Woods is a 40-year-old man who hasn’t played a PGA Tour event since August 2015 and has a body that’s got more crumbly bits than the Acropolis. He’s ranked 786th in the world, just one place above Motherwell’s Ross Kellett – yes, we’ll always find a tenuous tartan tinge to global affairs eh? - yet the expectation levels remain quite staggering and, in many ways, unrealistic. Whenever this re-emergence occurs, observers will be demanding the spectacular. Woods would surely settle for the steady.

The other week at the Ryder Cup, we got a glimpse of Tiger the team player even though he wasn’t playing.

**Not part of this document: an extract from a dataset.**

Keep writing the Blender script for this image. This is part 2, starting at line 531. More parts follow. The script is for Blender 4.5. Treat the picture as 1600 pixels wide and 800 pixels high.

As an American vice-captain, he offered valuable support and wisdom to those around him, particularly the young ones who had grown up in the inspiring midst of his majesty. Woods wasn’t the centre of attention, rather he was attentive to others. In his pomp, Woods exerted a tyrannical rule over the global game. At Hazeltine, he appeared liberated in this new role.

The Tiger tale has had a few cruel twists in recent years. The career low of 85 at the Memorial, the dodgy chips and the hirplings, the sight of him being carted away prematurely from events in painful wretchedness? The end, it seemed, was nigh but a 14-time major winner shouldn’t be remembered like that.

Perhaps those fickle golfing gods will afford him a new beginning. That time is clearly not now, though.